**The exercise**
The line holding "F, HZ = 3500.0, 548.0" is the last one to output; start at the first line of the data, keep every line in between exactly, and leave out pictures.

>> Begin Collected data

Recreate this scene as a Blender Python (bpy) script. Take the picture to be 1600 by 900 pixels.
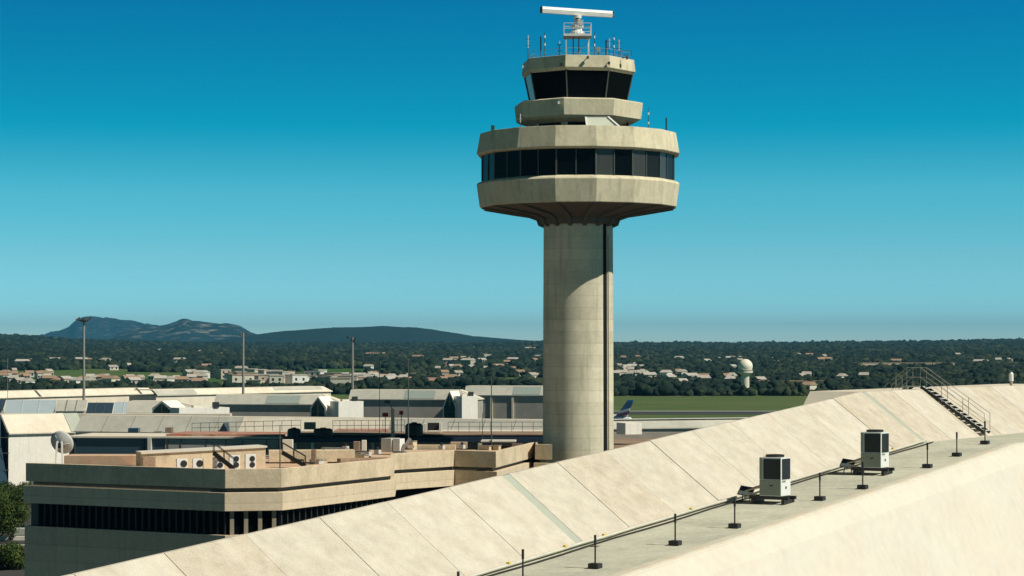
import bpy, math, random
import numpy as np
from mathutils import Vector, noise
random.seed(7)
R = math.radians
for o in list(bpy.data.objects): bpy.data.objects.remove(o)
S = bpy.context.scene
COL = S.collection
E = 20.0            # eye height above the apron
F, HZ = 3500.0, 548.0   # focal length and horizon row, in pixels of the 1600 wide photograph

# ------------------------------------------------------------------ camera, sky, sun, exposure
cam = bpy.data.cameras.new("camera"); co = bpy.data.objects.new("camera", cam); COL.objects.link(co)
co.location = (0, 0, E); co.rotation_euler = (R(90), 0, 0)
cam.sensor_width = 36; cam.lens = F/1600*36; cam.shift_y = (HZ-450)/1600
cam.clip_start = 1; cam.clip_end = 60000
S.camera = co
SUN_EL, SUN_AZ = 46.0, 64.5   # azimuth measured from straight behind the camera towards the right
sd = Vector((math.sin(R(SUN_AZ))*math.cos(R(SUN_EL)), -math.cos(R(SUN_AZ))*math.cos(R(SUN_EL)), math.sin(R(SUN_EL))))
W = bpy.data.worlds.new("World"); S.world = W; W.use_nodes = True
wn = W.node_tree; bg = wn.nodes['Background']
sky = wn.nodes.new('ShaderNodeTexSky'); sky.sky_type = 'NISHITA'; sky.sun_disc = False
sky.sun_elevation = R(SUN_EL); sky.sun_rotation = math.atan2(sd.x, sd.y)
sky.air_density = 1.0; sky.dust_density = 0.3; sky.ozone_density = 3.0; sky.altitude = 0
tc = wn.nodes.new('ShaderNodeTexCoord'); mp = wn.nodes.new('ShaderNodeMapping')
mp.vector_type = 'POINT'; mp.inputs['Scale'].default_value = (1, 1, 4.0)
nz = wn.nodes.new('ShaderNodeVectorMath'); nz.operation = 'NORMALIZE'
wn.links.new(tc.outputs['Generated'], mp.inputs['Vector']); wn.links.new(mp.outputs[0], nz.inputs[0])
wn.links.new(nz.outputs[0], sky.inputs['Vector'])
hs = wn.nodes.new('ShaderNodeHueSaturation'); hs.inputs['Saturation'].default_value = 1.25
hs.inputs['Hue'].default_value = 0.475
sz = wn.nodes.new('ShaderNodeSeparateXYZ'); wn.links.new(tc.outputs['Generated'], sz.inputs[0])
rp = wn.nodes.new('ShaderNodeValToRGB'); wn.links.new(sz.outputs[2], rp.inputs[0])
rp.color_ramp.elements[0].position = 0.0; rp.color_ramp.elements[0].color = (1.6, 2.2, 2.6, 1)
rp.color_ramp.elements[1].position = 0.42; rp.color_ramp.elements[1].color = (.05, .05, .055, 1)
for p_, c_ in ((.017, (1.24, 1.78, 1.86)), (.042, (1.5, 1.9, 1.6)), (.071, (1.07, 2.15, 1.755)), (.099, (.02, 1.86, 1.69)), (.155, (.0, 1.38, 1.63)), (.178, (.03, .38, .46)), (.205, (.05, .10, .12))):
    e_ = rp.color_ramp.elements.new(p_); e_.color = (*c_, 1)
ml = wn.nodes.new('ShaderNodeVectorMath'); ml.operation = 'MULTIPLY'
wn.links.new(sky.outputs[0], hs.inputs['Color']); wn.links.new(hs.outputs[0], ml.inputs[0]); wn.links.new(rp.outputs[0], ml.inputs[1]); wn.links.new(ml.outputs[0], bg.inputs['Color'])
bg.inputs['Strength'].default_value = 0.085
sl = bpy.data.lights.new("sun", 'SUN'); sl.energy = 4.7; sl.angle = R(0.5); sl.color = (1.0, 0.95, 0.84)
so = bpy.data.objects.new("sun", sl); COL.objects.link(so)
so.rotation_euler = sd.to_track_quat('Z', 'Y').to_euler(); so.location = (60, -40, 120)
S.view_settings.view_transform = 'Standard'; S.view_settings.look = 'None'
S.view_settings.exposure = 0.0; S.view_settings.gamma = 1.0; S.view_settings.use_curve_mapping = False
S.render.engine = 'CYCLES'
S.cycles.diffuse_bounces = 2; S.cycles.volume_bounces = 0; S.cycles.volume_max_steps = 64

# ------------------------------------------------------------------ helpers
def T(px, D): return (px-800)/F*D
def P(px, py, D): return Vector((T(px, D), D, E-(py-HZ)/F*D))
def PD(px, py, drop):            # point at a known height below the eye
    D = drop*F/(py-HZ); return Vector((T(px, D), D, E-drop))
TH = R(-31); U = Vector((math.cos(TH), math.sin(TH), 0)); V = Vector((-math.sin(TH), math.cos(TH), 0)); Z = Vector((0, 0, 1))

def M(name, col, rough=.85, var=.12, scale=1.0, stain=0.0, metal=0, bump=0.0, spec=.3, fine=14., vert=False, tint=None, lines=0., board=0.):
    m = bpy.data.materials.new(name); m.use_nodes = True; n = m.node_tree; L = n.links
    b = n.nodes['Principled BSDF']
    b.inputs['Roughness'].default_value = rough; b.inputs['Metallic'].default_value = metal
    b.inputs['Specular IOR Level'].default_value = spec
    if var == 0:
        b.inputs['Base Color'].default_value = (*col, 1); return m
    g = n.nodes.new('ShaderNodeNewGeometry')
    mpn = n.nodes.new('ShaderNodeMapping'); mpn.inputs['Scale'].default_value = (scale, scale, scale*(.12 if vert else 1))
    L.new(g.outputs['Position'], mpn.inputs['Vector'])
    n1 = n.nodes.new('ShaderNodeTexNoise'); n1.inputs['Scale'].default_value = .7; n1.inputs['Detail'].default_value = 6; n1.inputs['Roughness'].default_value = .65
    L.new(mpn.outputs[0], n1.inputs['Vector'])
    n2 = n.nodes.new('ShaderNodeTexNoise'); n2.inputs['Scale'].default_value = fine*scale; n2.inputs['Detail'].default_value = 4
    L.new(g.outputs['Position'], n2.inputs['Vector'])
    add = n.nodes.new('ShaderNodeMath'); add.operation = 'ADD'
    L.new(n1.outputs[0], add.inputs[0]); L.new(n2.outputs[0], add.inputs[1])
    mr = n.nodes.new('ShaderNodeMapRange'); mr.inputs[1].default_value = .7; mr.inputs[2].default_value = 1.3
    mr.inputs[3].default_value = 1-var; mr.inputs[4].default_value = 1+var
    L.new(add.outputs[0], mr.inputs[0])
    last = mr.outputs[0]
    if stain:
        m2 = n.nodes.new('ShaderNodeMapping'); m2.inputs['Scale'].default_value = (1.3, 1.3, .1)
        L.new(g.outputs['Position'], m2.inputs['Vector'])
        n3 = n.nodes.new('ShaderNodeTexNoise'); n3.inputs['Scale'].default_value = 1.6; n3.inputs['Detail'].default_value = 5
        L.new(m2.outputs[0], n3.inputs['Vector'])
        r3 = n.nodes.new('ShaderNodeMapRange'); r3.inputs[1].default_value = .52; r3.inputs[2].default_value = .72
        r3.inputs[3].default_value = 1; r3.inputs[4].default_value = 1-stain
        L.new(n3.outputs[0], r3.inputs[0])
        mm = n.nodes.new('ShaderNodeMath'); mm.operation = 'MULTIPLY'; L.new(last, mm.inputs[0]); L.new(r3.outputs[0], mm.inputs[1]); last = mm.outputs[0]
    if lines:      # pour lines every `lines` metres in height
        sx = n.nodes.new('ShaderNodeSeparateXYZ'); L.new(g.outputs['Position'], sx.inputs[0])
        dv = n.nodes.new('ShaderNodeMath'); dv.operation = 'DIVIDE'; dv.inputs[1].default_value = lines; L.new(sx.outputs[2], dv.inputs[0])
        fr = n.nodes.new('ShaderNodeMath'); fr.operation = 'FRACT'; L.new(dv.outputs[0], fr.inputs[0])
        lt = n.nodes.new('ShaderNodeMapRange'); lt.inputs[1].default_value = 0; lt.inputs[2].default_value = .09; lt.inputs[3].default_value = .8; lt.inputs[4].default_value = 1
        L.new(fr.outputs[0], lt.inputs[0])
        fl = n.nodes.new('ShaderNodeMath'); fl.operation = 'FLOOR'; L.new(dv.outputs[0], fl.inputs[0])
        wh = n.nodes.new('ShaderNodeTexWhiteNoise'); wh.noise_dimensions = '1D'; L.new(fl.outputs[0], wh.inputs['W'])
        w2 = n.nodes.new('ShaderNodeMapRange'); w2.inputs[3].default_value = .92; w2.inputs[4].default_value = 1.06; L.new(wh.outputs[0], w2.inputs[0])
        for q in (lt, w2):
            mm = n.nodes.new('ShaderNodeMath'); mm.operation = 'MULTIPLY'; L.new(last, mm.inputs[0]); L.new(q.outputs[0], mm.inputs[1]); last = mm.outputs[0]
    vm = n.nodes.new('ShaderNodeVectorMath'); vm.operation = 'SCALE'
    L.new(last, vm.inputs['Scale'])
    if tint:
        mx = n.nodes.new('ShaderNodeMix'); mx.data_type = 'RGBA'
        mx.inputs[6].default_value = (*col, 1); mx.inputs[7].default_value = (*tint, 1)
        r4 = n.nodes.new('ShaderNodeMapRange'); r4.inputs[1].default_value = .42; r4.inputs[2].default_value = .62
        n4 = n.nodes.new('ShaderNodeTexNoise'); n4.inputs['Scale'].default_value = .45*scale; n4.inputs['Detail'].default_value = 8; n4.inputs['Roughness'].default_value = .7
        L.new(g.outputs['Position'], n4.inputs['Vector']); L.new(n4.outputs[0], r4.inputs[0]); L.new(r4.outputs[0], mx.inputs[0])
        L.new(mx.outputs[2], vm.inputs[0])
    else: vm.inputs[0].default_value = col
    L.new(vm.outputs[0], b.inputs['Base Color'])
    if bump:
        bp = n.nodes.new('ShaderNodeBump'); bp.inputs['Strength'].default_value = bump; bp.inputs['Distance'].default_value = .05
        L.new(n2.outputs[0], bp.inputs['Height']); L.new(bp.outputs[0], b.inputs['Normal'])
    return m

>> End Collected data

**Written response**
Recreate this scene as a Blender Python (bpy) script. Take the picture to be 1600 by 900 pixels.
import bpy, math, random
import numpy as np
from mathutils import Vector, noise
random.seed(7)
R = math.radians
for o in list(bpy.data.objects): bpy.data.objects.remove(o)
S = bpy.context.scene
COL = S.collection
E = 20.0            # eye height above the apron
F, HZ = 3500.0, 548.0   # focal length and horizon row, in pixels of the 1600 wide photograph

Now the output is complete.